Another coincidence.
Wait--it's the same dude.
Oh come on--find your own shots.
Again? Jeez.
Asshat!

Whenever I posted a new photo I would wonder how well my stalker would treat the subject.
Usually it would be very similar to mine but with a few rookie mistakes, especially at night because the night belongs to me.

This was my favorite example, because he didn't bother copying any of the many shots I've taken here at 410/I10 directly, and the result clearly suffers from a weak and hasty composition.
Anyone who has seen my night highway pics would never mistake this for the real thing.
The putrid color is as obvious of a defect as the filthy lens covered in raindrops.
Rain or dust on the lens doesn't happen in my world--it's too easy to make that crap go away.

The photo above was also the last time he tried this game.
I would like to think he quit in utter defeat.


This post isn't about bashing the guy, or I would have posted more examples and included his name.
It also isn't about raising myself up by knocking others down.

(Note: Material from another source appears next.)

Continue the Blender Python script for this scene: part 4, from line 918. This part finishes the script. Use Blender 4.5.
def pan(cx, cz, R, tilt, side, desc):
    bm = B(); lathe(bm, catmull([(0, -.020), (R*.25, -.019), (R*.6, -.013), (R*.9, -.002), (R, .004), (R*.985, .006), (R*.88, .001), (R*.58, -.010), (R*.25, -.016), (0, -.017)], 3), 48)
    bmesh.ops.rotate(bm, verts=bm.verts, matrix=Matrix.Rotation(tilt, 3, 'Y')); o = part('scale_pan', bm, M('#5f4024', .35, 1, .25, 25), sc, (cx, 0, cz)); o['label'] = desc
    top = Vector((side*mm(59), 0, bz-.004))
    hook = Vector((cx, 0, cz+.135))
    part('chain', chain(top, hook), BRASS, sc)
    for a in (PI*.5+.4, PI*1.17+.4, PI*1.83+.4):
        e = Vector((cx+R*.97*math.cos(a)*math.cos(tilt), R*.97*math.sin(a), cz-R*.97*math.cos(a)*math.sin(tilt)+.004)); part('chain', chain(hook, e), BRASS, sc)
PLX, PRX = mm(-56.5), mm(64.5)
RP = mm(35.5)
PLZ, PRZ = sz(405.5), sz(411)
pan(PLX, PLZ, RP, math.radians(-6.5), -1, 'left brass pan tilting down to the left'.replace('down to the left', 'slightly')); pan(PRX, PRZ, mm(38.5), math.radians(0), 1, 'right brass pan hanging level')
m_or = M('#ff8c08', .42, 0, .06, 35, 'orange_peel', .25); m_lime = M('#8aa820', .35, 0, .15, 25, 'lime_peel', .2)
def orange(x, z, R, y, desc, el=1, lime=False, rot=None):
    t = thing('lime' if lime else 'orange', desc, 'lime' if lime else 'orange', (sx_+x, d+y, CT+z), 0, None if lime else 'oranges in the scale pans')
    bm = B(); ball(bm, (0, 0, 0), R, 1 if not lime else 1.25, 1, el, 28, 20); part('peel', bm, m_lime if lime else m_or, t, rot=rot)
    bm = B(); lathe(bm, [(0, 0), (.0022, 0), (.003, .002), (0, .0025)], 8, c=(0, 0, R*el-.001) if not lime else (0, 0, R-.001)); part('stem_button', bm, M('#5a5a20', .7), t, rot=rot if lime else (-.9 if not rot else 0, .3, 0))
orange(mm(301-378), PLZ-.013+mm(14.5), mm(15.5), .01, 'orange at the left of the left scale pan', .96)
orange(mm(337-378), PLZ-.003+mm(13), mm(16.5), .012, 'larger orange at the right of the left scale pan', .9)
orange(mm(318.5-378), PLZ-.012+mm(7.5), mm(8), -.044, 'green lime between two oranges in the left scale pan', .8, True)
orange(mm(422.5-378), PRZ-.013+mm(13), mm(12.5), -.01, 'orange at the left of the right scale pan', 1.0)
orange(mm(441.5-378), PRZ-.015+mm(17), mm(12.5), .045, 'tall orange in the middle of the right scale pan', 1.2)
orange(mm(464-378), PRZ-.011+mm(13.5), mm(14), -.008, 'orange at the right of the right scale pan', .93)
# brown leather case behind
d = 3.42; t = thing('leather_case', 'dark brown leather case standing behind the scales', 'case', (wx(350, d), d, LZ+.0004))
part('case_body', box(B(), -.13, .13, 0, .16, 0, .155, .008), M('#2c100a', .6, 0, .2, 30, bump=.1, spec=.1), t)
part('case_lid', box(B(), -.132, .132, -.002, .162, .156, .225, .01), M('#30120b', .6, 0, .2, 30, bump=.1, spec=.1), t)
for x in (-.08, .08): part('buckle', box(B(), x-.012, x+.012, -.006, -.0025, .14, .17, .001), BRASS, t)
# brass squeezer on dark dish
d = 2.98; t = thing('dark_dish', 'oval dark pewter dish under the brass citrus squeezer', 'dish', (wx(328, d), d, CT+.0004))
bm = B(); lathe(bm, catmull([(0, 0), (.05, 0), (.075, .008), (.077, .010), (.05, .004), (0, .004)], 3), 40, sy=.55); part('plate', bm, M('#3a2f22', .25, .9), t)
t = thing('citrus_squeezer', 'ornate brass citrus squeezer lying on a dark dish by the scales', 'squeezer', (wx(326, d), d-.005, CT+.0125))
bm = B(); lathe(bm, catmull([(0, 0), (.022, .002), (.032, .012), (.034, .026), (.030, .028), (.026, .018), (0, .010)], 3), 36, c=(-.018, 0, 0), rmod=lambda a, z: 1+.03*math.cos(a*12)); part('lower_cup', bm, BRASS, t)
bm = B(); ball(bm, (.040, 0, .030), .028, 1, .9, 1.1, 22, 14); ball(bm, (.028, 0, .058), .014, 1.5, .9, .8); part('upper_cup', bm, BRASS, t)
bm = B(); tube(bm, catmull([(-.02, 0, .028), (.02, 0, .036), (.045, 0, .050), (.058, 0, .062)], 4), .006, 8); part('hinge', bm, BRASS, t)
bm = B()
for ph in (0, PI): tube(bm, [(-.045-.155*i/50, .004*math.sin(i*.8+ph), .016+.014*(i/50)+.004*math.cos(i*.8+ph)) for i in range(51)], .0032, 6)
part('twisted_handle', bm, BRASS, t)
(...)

I have tried to copy more advanced photographers for years--it's a great way to improve your skills in many areas.
But not locally, standing in their very footsteps then posting the results to the same group of people who have already seen the original.

3 comments:

Matthew Robertson said...

Yes, the photographer does seem to be a bit green. (I'm trying to think of the Spanish word for that...) But as you say, it's a good way to learn. It's an interesting opportunity for critique, and could be useful for everyone involved.

He also appears to be suffering from a bad case of cheap-ass filter.

At my last evaluation group, someone brought a photo that looked enough like my style that some people commented on the resemblance. (Not necessarily a compliment for either of us.) But the difference was clear in the care and attention that's paid to the smaller details, and that's clear in your admirer as well.

Bruce said...

Nobody can stand in your photographic footsteps, Keith . . . Nobody.

aaronhockley.com said...

I've copied other local photographers. I've wanted to learn from their experiences in order to better my technique. But I've never then gone and posted or submitted those same photos to the same groups or forums. That's where it seems to become a little odd.